Commodore Mamphey indicated that brain drain had become a major challenge affecting various sectors of the African economy, thus the GCAA had recognised and refocused its attention on the contributions of women to its development.
He explained that women's desire to pursue careers at home as against several men who had developed a preference for further career advancement in elite economies such as the USA, Middle East and Asia had seen the GCAA in particular putting up frameworks meant to develop a well-experienced and co-ordinated women workforce.
He expressed optimism that the conference would afford young people better opportunities to diverse careers in the sector.
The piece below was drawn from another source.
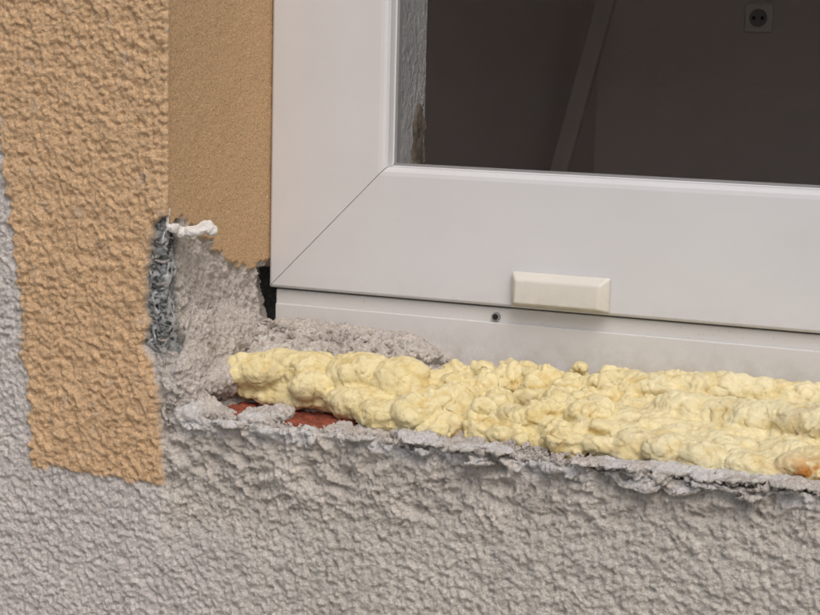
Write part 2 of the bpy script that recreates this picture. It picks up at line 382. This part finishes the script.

The vice-president of the WAFRIC, Ms Chloe Grant, explained that the organisation had put in place a rural community project that incorporated education and mentorship for young women particularly in rural impoverished areas in Kenya.
The programme, she said, was being extended to other areas of the continent, as studies showed that only six per cent of women were pursuing careers in the aviation industry compared to other sectors of the African economy.
"The organisation of conferences such as this is to afford WAFRIC the platform to identify communities and young people, who although might be interested in pursuing careers in the sector are miles apart as a result of inadequate finance and lack of information, Ms Grant stated.
She further indicated that the forum, which was also to ensure the group's recognition across the continent, would further enhance gains made by women in various aviation settings across board.
A transport and infrastructure expert with the New Partnership for Africa's Development (NEPAD), an economic development programme of the African Union (AU), Dr John Tambi, who delivered a paper on the role of women aviators, expressed regret that Africa's inability to fully adapt aviation was as a result of people viewing it as the most alien of all technologies exported to Africa.
The aviation concept, he said, was misunderstood as being reserved for the white man exclusively, while airlines inherited were under governmental control, resulting from wrong strategy.
That, he said, led to an isolatory development of the sector, which was only a sub-sector of the transport sector thus giving a major advantage to France to overtake the industry and raking in millions of revenue which were repatriated for their economic development.
Regrettably, he said, the entire African continent currently could only boast three major airlines, and therefore, called on African airports to come together and pursue a regional concept that would ensure a resurrection of the African aviation vision.
WAFRIC, a Kenya-based non¬profit organisation, was established in 2008 by a Kenyan student pilot, Ms Kaju Laiboni, with the aim of increasing opportunities for career advancement and mentorship for African women and youth pursuing careers in the aviation sector.
The organisation has over the last three years provided scholarship for young people from impoverished backgrounds to pursue careers in related fields.